> Required work: Give every line of the data again, unchanged, but with no pictures.
start Provided data
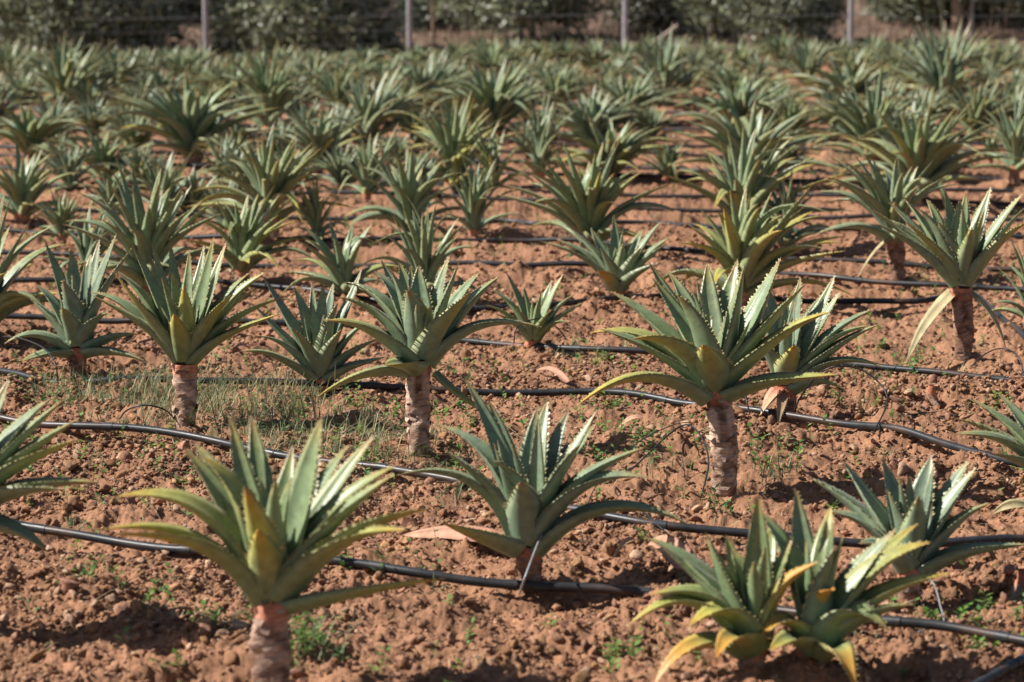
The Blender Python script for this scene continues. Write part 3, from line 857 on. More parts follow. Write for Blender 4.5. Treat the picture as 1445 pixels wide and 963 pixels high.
# -- middle rows: label, crown, foot, reach, leaves, yellow, tone, extra
MID = [
    ('dark aloe cut by the frame edge beside the low bluish aloe', (-25, 455), (-25, 478), (-118, 88, 318), 24, .3, .6, {}),
    ('aloe squeezed in shade behind the low bluish aloe', (123, 380), (123, 402), (67, 175, 300), 18, .15, .8, {}),
    ('big upright aloe directly behind the yellow-leaved aloe in the grass', (208, 398), (208, 420), (110, 308, 266), 26, .2, .55, {}),
    ('rounded aloe with short broad yellow-tipped front leaves', (340, 378), (340, 398), (285, 425, 285), 18, .4, .3, {'width': .05, 'orange': .2}),
    ('spreading aloe with few leaves behind the stemless red-tipped one', (487, 408), (487, 425), (405, 550, 330), 16, .3, .6, {}),
    ('aloe rising behind the grey-green tall-stemmed aloe', (600, 415), (600, 432), (538, 678, 303), 20, .2, .55, {}),
    ('aloe with bright orange inner leaf behind the widest aloe', (1045, 412), (1045, 432), (938, 1152, 283), 24, .45, .5, {'orange': .35}),
    ('grey aloe on a dark stem behind the aloe with hanging dead leaves', (1263, 335), (1265, 398), (1178, 1345, 228), 25, .2, .75, {'withered': [(1208, 398, .3, .15, .5, .8, None)], 'pink': .2}),
    ('aloe cut by the frame edge beside the stem with hanging dead leaves', (1455, 445), (1455, 462), (1402, 1512, 355), 18, .2, .5, {}),
    ('aloe with a reddish stem and yellow-green front leaves, beyond the rounded one', (380, 305), (380, 345), (295, 452, 205), 25, .4, .5, {'pink': .5}),
    ('narrow upright aloe touching the one with the reddish stem', (447, 333), (447, 346), (406, 484, 262), 18, .25, .3, {}),
    ('open-leaved green aloe with a lighter one close behind its shoulder', (579, 316), (579, 328), (507, 660, 225), 18, .25, .55, {}),
    ('slim aloe at the shoulder of the open-leaved green aloe', (668, 326), (668, 338), (625, 714, 240), 18, .2, .75, {}),
    ('large many-leaved aloe with a pale dead leaf lying at its foot', (833, 338), (833, 362), (743, 916, 223), 30, .25, .5, {'withered': [(812, 382, .4, .1, .55, .9, 'cream dead leaf touching the soil')]}),
    ('tall aloe with a salmon stem and long yellow-rimmed leaves', (1048, 322), (1048, 352), (962, 1142, 206), 27, .4, .6, {'pink': .6, 'orange': .1}),
    ('shaded aloe tucked behind the salmon-stemmed aloe', (1110, 345), (1110, 358), (1062, 1168, 258), 18, .25, .7, {}),
    ('dark aloe near the frame edge with an orange fleck beside it', (32, 302), (32, 316), (-28, 95, 222), 21, .3, .6, {}),
    ('small aloe half hidden behind the big upright aloe', (157, 292), (157, 304), (115, 198, 245), 15, .2, .6, {}),
    ('medium aloe with pointed leaves beyond the big upright aloe', (230, 300), (230, 312), (183, 282, 223), 19, .2, .6, {}),
    ('aloe with many orange-tipped leaves in the middle of the field', (642, 253), (642, 270), (573, 706, 165), 26, .5, .5, {'orange': .4}),
    ('green aloe touching the orange-tipped one', (697, 266), (697, 278), (658, 738, 195), 17, .4, .2, {}),
    ('grey tufted aloe before the row of dense aloes', (518, 272), (518, 286), (478, 562, 203), 22, .3, .5, {}),
    ('upright aloe alone against bare soil behind the many-leaved aloe', (762, 244), (762, 254), (727, 802, 158), 18, .15, .65, {}),
    ('wide aloe with brownish rims close behind the many-leaved aloe', (862, 240), (862, 252), (780, 927, 183), 22, .4, .6, {}),
    ('tiny aloe by itself on bare soil, far smaller than its neighbours', (942, 250), (942, 256), (910, 976, 205), 15, .3, .4, {}),
    ('aloe rising over the salmon-stemmed one with arching pale leaves', (1058, 245), (1058, 262), (984, 1154, 168), 24, .3, .7, {}),
    ('broad aloe with orange lower leaves behind the grey dark-stemmed aloe', (1295, 268), (1295, 288), (1200, 1380, 174), 26, .35, .5, {'orange': .25}),
    ('low aloe with shaded curled leaves beyond the small half-hidden one', (147, 248), (147, 262), (88, 200, 193), 20, .3, .6, {}),
    ('thin aloe peeping out behind the reddish-stemmed aloe', (312, 255), (312, 266), (283, 352, 203), 16, .25, .6, {}),
    ('grey bushy aloe beyond the narrow upright aloe', (450, 233), (450, 246), (396, 510, 170), 24, .25, .7, {}),
    ('wide dark aloe with long flat side leaves over reddish soil', (273, 212), (273, 228), (175, 347, 136), 24, .25, .6, {}),
    ('pale aloe near the frame edge above the orange fleck', (43, 212), (43, 226), (-12, 115, 163), 20, .3, .4, {}),
    ('dense aloe leading the diagonal row before the small shrubby weeds', (1235, 222), (1235, 238), (1168, 1294, 130), 24, .25, .6, {}),
    ('aloe at the frame edge with a pink dead leaf hanging', (1432, 238), (1432, 258), (1394, 1492, 153), 18, .2, .5, {'withered': [(1420, 282, .3, .1, .6, .1, 'pinkish hanging dead leaf')]}),
    ('short aloe beside the one with the pink dead leaf', (1396, 222), (1396, 232), (1373, 1424, 184), 14, .3, .4, {}),
]
for i, (lab, c, f, e, n, yl, tn, kw) in enumerate(MID):
    aloe(lab, c, f, None, None, e, n, yellow=yl, tone=tn, seed=50 + i, **kw)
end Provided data
> Output of the task:
The Blender Python script for this scene continues. Write part 3, from line 857 on. More parts follow. Write for Blender 4.5. Treat the picture as 1445 pixels wide and 963 pixels high.
# -- middle rows: label, crown, foot, reach, leaves, yellow, tone, extra
MID = [
    ('dark aloe cut by the frame edge beside the low bluish aloe', (-25, 455), (-25, 478), (-118, 88, 318), 24, .3, .6, {}),
    ('aloe squeezed in shade behind the low bluish aloe', (123, 380), (123, 402), (67, 175, 300), 18, .15, .8, {}),
    ('big upright aloe directly behind the yellow-leaved aloe in the grass', (208, 398), (208, 420), (110, 308, 266), 26, .2, .55, {}),
    ('rounded aloe with short broad yellow-tipped front leaves', (340, 378), (340, 398), (285, 425, 285), 18, .4, .3, {'width': .05, 'orange': .2}),
    ('spreading aloe with few leaves behind the stemless red-tipped one', (487, 408), (487, 425), (405, 550, 330), 16, .3, .6, {}),
    ('aloe rising behind the grey-green tall-stemmed aloe', (600, 415), (600, 432), (538, 678, 303), 20, .2, .55, {}),
    ('aloe with bright orange inner leaf behind the widest aloe', (1045, 412), (1045, 432), (938, 1152, 283), 24, .45, .5, {'orange': .35}),
    ('grey aloe on a dark stem behind the aloe with hanging dead leaves', (1263, 335), (1265, 398), (1178, 1345, 228), 25, .2, .75, {'withered': [(1208, 398, .3, .15, .5, .8, None)], 'pink': .2}),
    ('aloe cut by the frame edge beside the stem with hanging dead leaves', (1455, 445), (1455, 462), (1402, 1512, 355), 18, .2, .5, {}),
    ('aloe with a reddish stem and yellow-green front leaves, beyond the rounded one', (380, 305), (380, 345), (295, 452, 205), 25, .4, .5, {'pink': .5}),
    ('narrow upright aloe touching the one with the reddish stem', (447, 333), (447, 346), (406, 484, 262), 18, .25, .3, {}),
    ('open-leaved green aloe with a lighter one close behind its shoulder', (579, 316), (579, 328), (507, 660, 225), 18, .25, .55, {}),
    ('slim aloe at the shoulder of the open-leaved green aloe', (668, 326), (668, 338), (625, 714, 240), 18, .2, .75, {}),
    ('large many-leaved aloe with a pale dead leaf lying at its foot', (833, 338), (833, 362), (743, 916, 223), 30, .25, .5, {'withered': [(812, 382, .4, .1, .55, .9, 'cream dead leaf touching the soil')]}),
    ('tall aloe with a salmon stem and long yellow-rimmed leaves', (1048, 322), (1048, 352), (962, 1142, 206), 27, .4, .6, {'pink': .6, 'orange': .1}),
    ('shaded aloe tucked behind the salmon-stemmed aloe', (1110, 345), (1110, 358), (1062, 1168, 258), 18, .25, .7, {}),
    ('dark aloe near the frame edge with an orange fleck beside it', (32, 302), (32, 316), (-28, 95, 222), 21, .3, .6, {}),
    ('small aloe half hidden behind the big upright aloe', (157, 292), (157, 304), (115, 198, 245), 15, .2, .6, {}),
    ('medium aloe with pointed leaves beyond the big upright aloe', (230, 300), (230, 312), (183, 282, 223), 19, .2, .6, {}),
    ('aloe with many orange-tipped leaves in the middle of the field', (642, 253), (642, 270), (573, 706, 165), 26, .5, .5, {'orange': .4}),
    ('green aloe touching the orange-tipped one', (697, 266), (697, 278), (658, 738, 195), 17, .4, .2, {}),
    ('grey tufted aloe before the row of dense aloes', (518, 272), (518, 286), (478, 562, 203), 22, .3, .5, {}),
    ('upright aloe alone against bare soil behind the many-leaved aloe', (762, 244), (762, 254), (727, 802, 158), 18, .15, .65, {}),
    ('wide aloe with brownish rims close behind the many-leaved aloe', (862, 240), (862, 252), (780, 927, 183), 22, .4, .6, {}),
    ('tiny aloe by itself on bare soil, far smaller than its neighbours', (942, 250), (942, 256), (910, 976, 205), 15, .3, .4, {}),
    ('aloe rising over the salmon-stemmed one with arching pale leaves', (1058, 245), (1058, 262), (984, 1154, 168), 24, .3, .7, {}),
    ('broad aloe with orange lower leaves behind the grey dark-stemmed aloe', (1295, 268), (1295, 288), (1200, 1380, 174), 26, .35, .5, {'orange': .25}),
    ('low aloe with shaded curled leaves beyond the small half-hidden one', (147, 248), (147, 262), (88, 200, 193), 20, .3, .6, {}),
    ('thin aloe peeping out behind the reddish-stemmed aloe', (312, 255), (312, 266), (283, 352, 203), 16, .25, .6, {}),
    ('grey bushy aloe beyond the narrow upright aloe', (450, 233), (450, 246), (396, 510, 170), 24, .25, .7, {}),
    ('wide dark aloe with long flat side leaves over reddish soil', (273, 212), (273, 228), (175, 347, 136), 24, .25, .6, {}),
    ('pale aloe near the frame edge above the orange fleck', (43, 212), (43, 226), (-12, 115, 163), 20, .3, .4, {}),
    ('dense aloe leading the diagonal row before the small shrubby weeds', (1235, 222), (1235, 238), (1168, 1294, 130), 24, .25, .6, {}),
    ('aloe at the frame edge with a pink dead leaf hanging', (1432, 238), (1432, 258), (1394, 1492, 153), 18, .2, .5, {'withered': [(1420, 282, .3, .1, .6, .1, 'pinkish hanging dead leaf')]}),
    ('short aloe beside the one with the pink dead leaf', (1396, 222), (1396, 232), (1373, 1424, 184), 14, .3, .4, {}),
]
for i, (lab, c, f, e, n, yl, tn, kw) in enumerate(MID):
    aloe(lab, c, f, None, None, e, n, yellow=yl, tone=tn, seed=50 + i, **kw)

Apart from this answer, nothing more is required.